I have spent a long time lying to myself saying that I am going to do this that and the other. I need to take the slogan from Nike and just do it. I don't want to live the rest of my life thinking about would could of been. I need to start thinking about what will be. One of the funniest but real quotes is from Mighty Ducks when the coach looks Gordon Bombay dead in the face and says "Your not even a has been you were a never was." I don't want to be a never was.

So I am putting 100% in taking over my life and making positive changes. The clock is ticking and time is not slowing down for anyone. I remember like it was yesterday when I was in Middle School, High School, and College. I can really say that there was maybe one semester where I put everything I had into school and treated it professionally. You know what happened, I got a 3.8 that semester.

People always tell me that I will be succesful and amount to something. Although I take it in stride sometimes I get nervous. I need to stop getting nervous and acting on what people see in me. I need to act on what I see in myself. Watching the 25k NAPT high roller event and reading up on Faraz Jaka has also kind of motivated. Hearing vertek tell me that he put in more hours than me lit a fire under me. Reading Rainman aka MI_Turtle aka Nick Rainey's blog about how hard he works and people say you won't do x,y, and z and trying to prove them wrong motivates me. It's time for me to stop looking for other sources of motivation and motivate myself. Motivate myself by trying correction meeting my goals. I don't know why I was always the typle of person that needed a kick in my ass to get things going.

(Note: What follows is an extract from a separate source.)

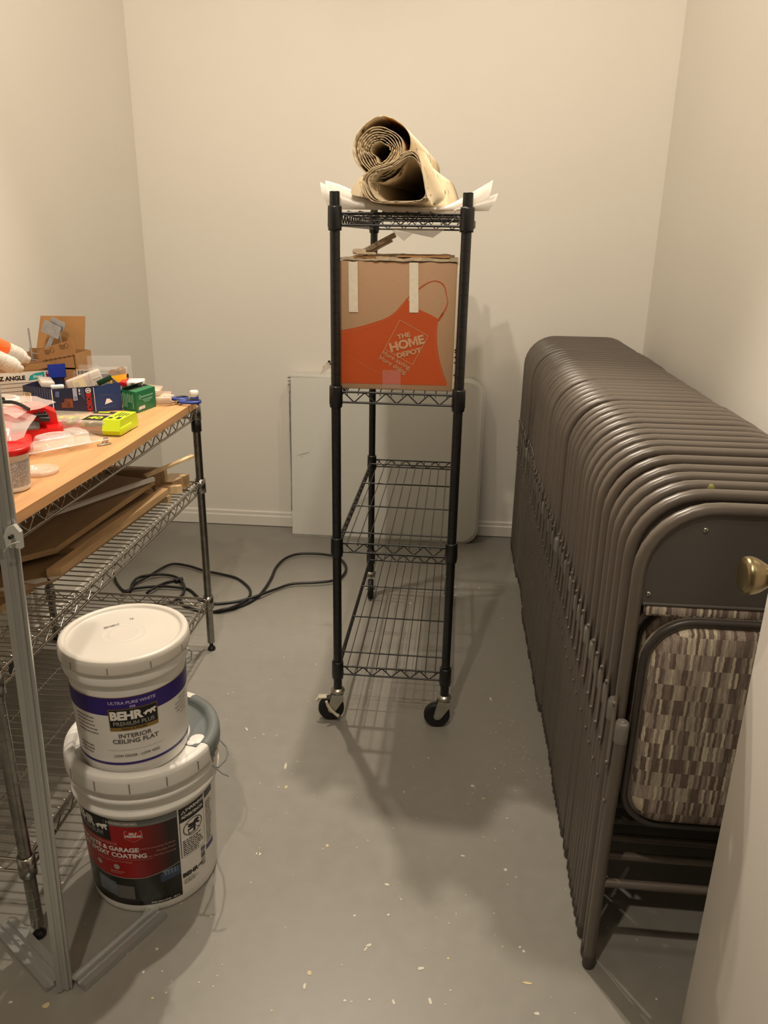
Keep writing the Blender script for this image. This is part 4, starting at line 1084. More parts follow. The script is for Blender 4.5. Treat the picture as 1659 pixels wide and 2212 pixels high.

I need to put this plan into full force not just on the felt but in life in general. I need to do better at work and making an impact to. Bottom line I need to do better and know I can do better. I have some homework and stuff to do but after that it's no more bullshit. I will be sitting down today and making my schedule. The last time I tried to do this I got scared just looking at it and I didn't even start my schedule.

Lastly I would like to say that I owe vertek $100 for the psychological coaching lol. Here is a good video he recommended to me. It is short and a very good video. I probably should watch it every morning I wake up.

1 comment:

Cary said...

Ah, honest writing is such a good thing to see. You're being really hard on yourself, man. Every time I'm online, you're always working hard on your game and analyzing stuff with me. From what I can tell, you're putting a lot of work in your game and eventually it pays off. When you see a lot of the other regs having success and putting in a ton of time and effort, realize that most of them are doing it out of necessity because it's their only source of income. You have a lot of good things going on outside of poker, which a lot of those guys lack (including myself). Don't be so hard on yourself, and don't think that volume is the answer to everything. A lot of these 180 regs who put in 3-4x as much volume as me or you, aren't really developing their game to their full potential. Every solution to a poker question is always a black or white answer with them. To me, poker isn't like that and is totally situational. Adjustments have to be made and some creativity has to be thrown in as well. The 180 grind is becoming tougher, everyone knows my plays now so I'm constantly having to make unorthodox, outside of the box plays against certain people. The fields are getting tougher, I'm not making as much in those, etc. so right now I'm just trying to adjust and try new things. The emotional swings are part of the game and how you deal with that part of the game is what makes or breaks poker players. Stay positive and don't be too hard on yourself. Pick the right friends in the poker world and learn from them. Keep your ego out of it and ignore the haters. It's all just a learning experience anyway and poker is just a game...so don't let it affect you negatively. Treat every loss or mistake as a learning experience and just keep at it.